O sr. vê a Câmara tentando dar uma resposta ao Supremo diante de investigações contra deputados?
É claro. Isso é mais um capítulo da briga entre os Poderes. E essa disputa é fruto de um país aflito, temeroso, tenso, com raiva do que é público. E como chegamos aqui? Porque o crescimento econômico parou, desmoralizou o Congresso e entramos num círculo vicioso. Quanto mais desmoralizado o Congresso, menos pessoas qualificadas querem ir para lá. Isso é evidente. Há séculos, eu mesmo me candidatei a deputado federal. É a primeira vez que conto isso em público, porque tenho vergonha.
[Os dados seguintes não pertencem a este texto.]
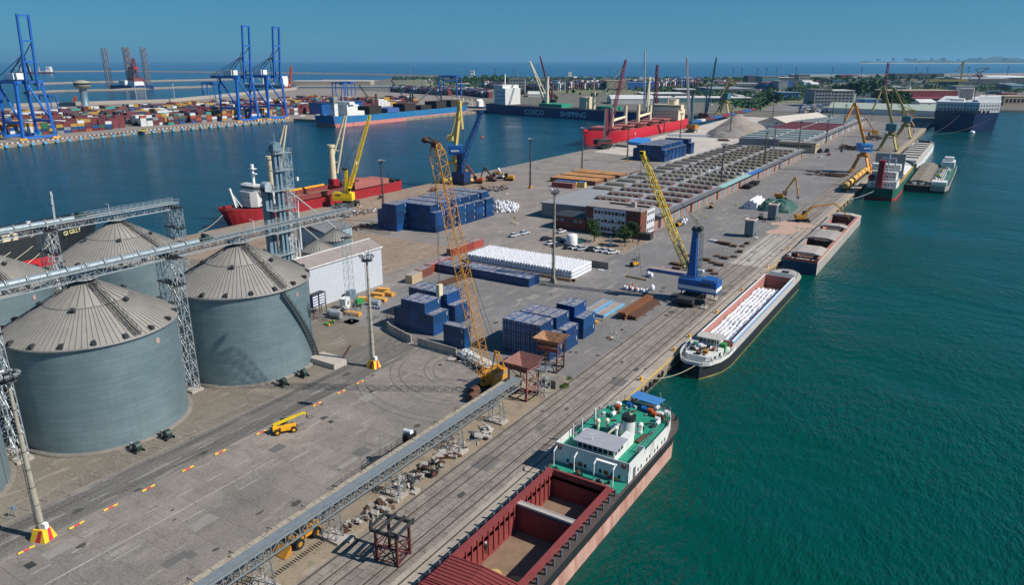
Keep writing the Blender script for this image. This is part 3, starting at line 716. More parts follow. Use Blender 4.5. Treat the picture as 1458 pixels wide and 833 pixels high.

Quando disse a amigos que seria candidato, o primeiro respondeu: “Você também vai entrar naquilo?”.
Quando o sr. falou do Centrão, comentou sobre a importância dos partidos políticos para um país. Qual é o papel deles nessa crise? Há solução para a questão partidária?
O Brasil, acho eu, nunca teve partidos dignos do nome. Não temos. E não sei se teremos. Talvez já tenhamos passado do ponto. Os partidos que existem são oligárquicos. Quem quiser se candidatar precisa “beijar a mão” do chefe, seja ele quem for.
Considerando que ainda estamos em ambiente de polarização, o sr. enxerga algum caminho para superar essa disputa entre Bolsonaro e Lula?
Para mim, o caminho já está dado. Bolsonaro politicamente acabou. Seu futuro, se nossas instituições tiverem o mínimo de seriedade, será cumprir pena de prisão – não sei por quantos anos. Do outro lado, Lula, como já disse, também não tem mais condições de se eleger. Com a saída dos dois, algo que considero quase certo, pequena dúvida apenas sobre Lula, o caminho estará aberto. Esses nomes já mencionados, como Caiado e Zema, entre outros, formam um centro diversificado, mas honesto, competente, com visão racional do futuro do país e das reformas indispensáveis que precisamos realizar.